**What this task involves:** Find each line containing the word "scene" and report how many there are. Add nothing else.

**Given data:**

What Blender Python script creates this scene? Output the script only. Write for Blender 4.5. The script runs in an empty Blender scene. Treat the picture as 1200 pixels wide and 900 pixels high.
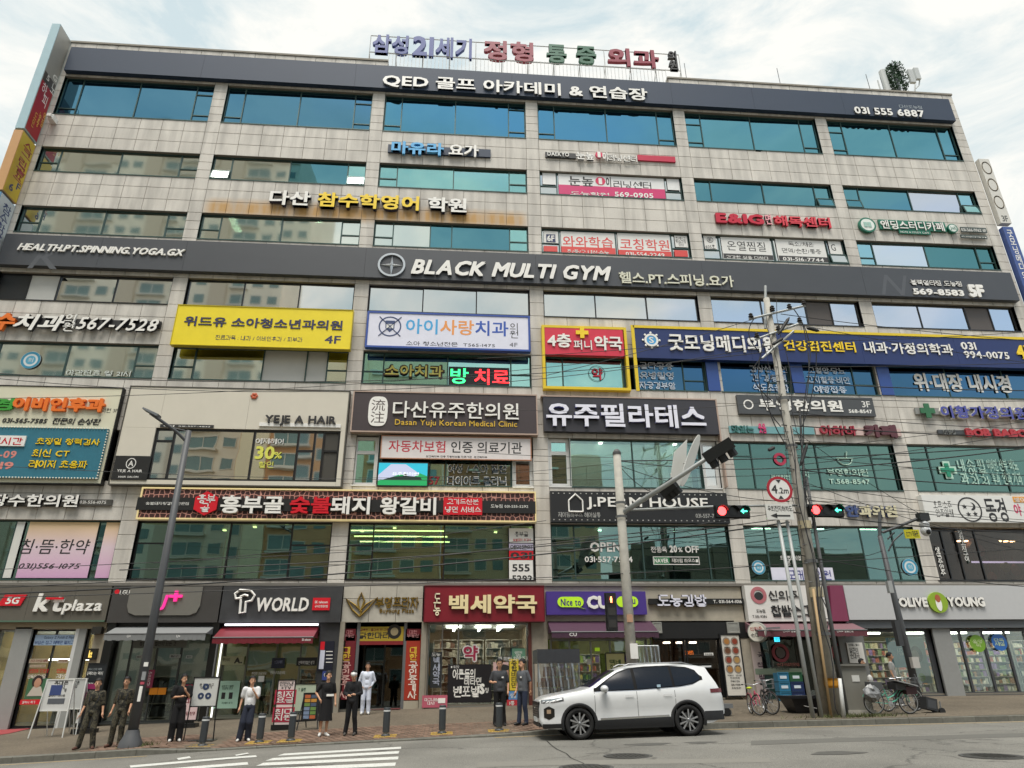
import bpy,bmesh,math,random
from mathutils import Vector,Matrix
R_=random.Random(7)
SC=bpy.context.scene
COL=SC.collection
# ---------------------------------------------------------------- camera
FPX,PITCH,ROLL,YAW=806.0,0.40709,-0.010093,0.085941
D=29.0
EYE=1.6
_cy,_sy,_cp,_sp=math.cos(YAW),math.sin(YAW),math.cos(PITCH),math.sin(PITCH)
FW=Vector((_sy*_cp,_cy*_cp,_sp));_rt=Vector((_cy,-_sy,0));_up=_rt.cross(FW)
RT=math.cos(ROLL)*_rt+math.sin(ROLL)*_up;UP=-math.sin(ROLL)*_rt+math.cos(ROLL)*_up
cam=bpy.data.cameras.new('camera');camo=bpy.data.objects.new('camera',cam);COL.objects.link(camo)
cam.sensor_width=36;cam.lens=FPX/1200*36;cam.clip_start=.05;cam.clip_end=3000
camo.matrix_world=Matrix.Translation((0,0,EYE))@Matrix((RT,UP,-FW)).transposed().to_4x4()
SC.camera=camo
SC.view_settings.view_transform='Standard';SC.view_settings.look='None'
SC.view_settings.exposure=1.45;SC.view_settings.gamma=1
SC.cycles.max_bounces=7;SC.cycles.transparent_max_bounces=10
SC.cycles.sample_clamp_indirect=4;SC.cycles.caustics_reflective=False;SC.cycles.caustics_refractive=False
SC.cycles.use_denoising=True
# ---------------------------------------------------------------- sky and sun
W=bpy.data.worlds.new('World');SC.world=W;W.use_nodes=True
nt=W.node_tree;nt.nodes.clear()
def _n(nt,t,**k):
 n=nt.nodes.new(t)
 for a,b in k.items():setattr(n,a,b)
 return n
SUN_EL,SUN_AZ=math.radians(69),math.radians(196)
out=_n(nt,'ShaderNodeOutputWorld');bg=_n(nt,'ShaderNodeBackground');bg2=_n(nt,'ShaderNodeBackground');mx=_n(nt,'ShaderNodeMixShader')
sky=_n(nt,'ShaderNodeTexSky',sky_type='NISHITA',sun_disc=False,sun_elevation=SUN_EL,sun_rotation=SUN_AZ)
nt.links.new(sky.outputs[0],bg.inputs[0]);bg.inputs[1].default_value=.1
tc=_n(nt,'ShaderNodeTexCoord');mp=_n(nt,'ShaderNodeMapping');mp.inputs['Scale'].default_value=(1,1,2.2)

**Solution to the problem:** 2